Mahoning commissioner candidate disqualified from ballot


By David Skolnick

skolnick@vindy.com

YOUNGSTOWN

The Mahoning County Board of Elections has disqualified Pete Ceci’s petitions to be a county commissioner candidate, leaving Carol Rimedio-Righetti, the incumbent Democrat, without a primary opponent.

The board voted 4-0 Tuesday, after a three-plus-hour hearing, to invalidate a petition for Ceci with 14 valid signatures on it because Danielle M. Hamill of Youngstown, who collected the names, testified that she didn’t witness the number of signatures in the “circulator’s affidavit” portion of the document. The board considered that an error that disqualified those signatures.

Ceci of Boardman had 60 valid signatures. With Hamill’s petition disqualified, he had 46 and needed 50 to remain a candidate.

Ceci said after the meeting that the board’s decision was “business as usual.” He talked of filing an appeal, but then offered to help Rimedio-Righetti’s campaign.

Rimedio-Righetti of Youngstown will run unopposed for her second — and what she said is her last — term unless Ceci files and wins an appeal. The filing deadline for independents is May 5, a day before the primary.

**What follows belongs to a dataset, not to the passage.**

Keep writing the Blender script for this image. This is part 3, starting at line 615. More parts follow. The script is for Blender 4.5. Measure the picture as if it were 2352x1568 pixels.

The hearing started with Hamill and Ernest Beachman, her boyfriend who also circulated petitions for Ceci, not showing up, despite receiving subpoenas to testify. The board sent county sheriff’s deputies to their home to get the couple. They showed up almost two hours later; Beachman said they had a flat tire in Ashtabula, causing the delay.

The protest was filed by Mark Cleland Sr. of Austintown, a longtime friend of Rimedio-Righetti’s, with Donald McTigue, a Youngstown native whose Columbus practice specializes in election law, as his attorney.

Beachman and Hamill said Joseph Rafidi, an insurance agent who resigned from practicing law in 2009, and Holly Hanni, an attorney, asked them to gather signatures for Ceci, whom they had never met, for $20 each.

Beachman and Hamill admitted Tuesday they didn’t read the circulator’s affidavit on Ceci’s nominating petitions. Hamill said she highly doubted the number of signatures on the petition written by Hanni was on the paper when she signed it — which the board considered grounds to invalidate her petition.

Beachman said he saw the number of signatures, but didn’t read the affidavit section. The board voted 2-2 on his disqualification. The Democrats — Robert Wasko and county Democratic Party Chairman David Betras, who is being challenged by Ceci for precinct committeeman — voted to disqualify Beachman’s petition with 9 valid signatures, while the Republicans — county GOP Chairman Mark Munroe and Tracey Winbush — disagreed.

Also Tuesday, the board certified a Youngstown citizen-initiative charter amendment to ban fracking in the city for the May 6 ballot. The Youngstown Community Bill of Rights Committee collected 2,108 signatures, with 1,477 of them deemed valid The amendment needed 1,126 valid signatures. Youngstown voters rejected the amendment twice last year.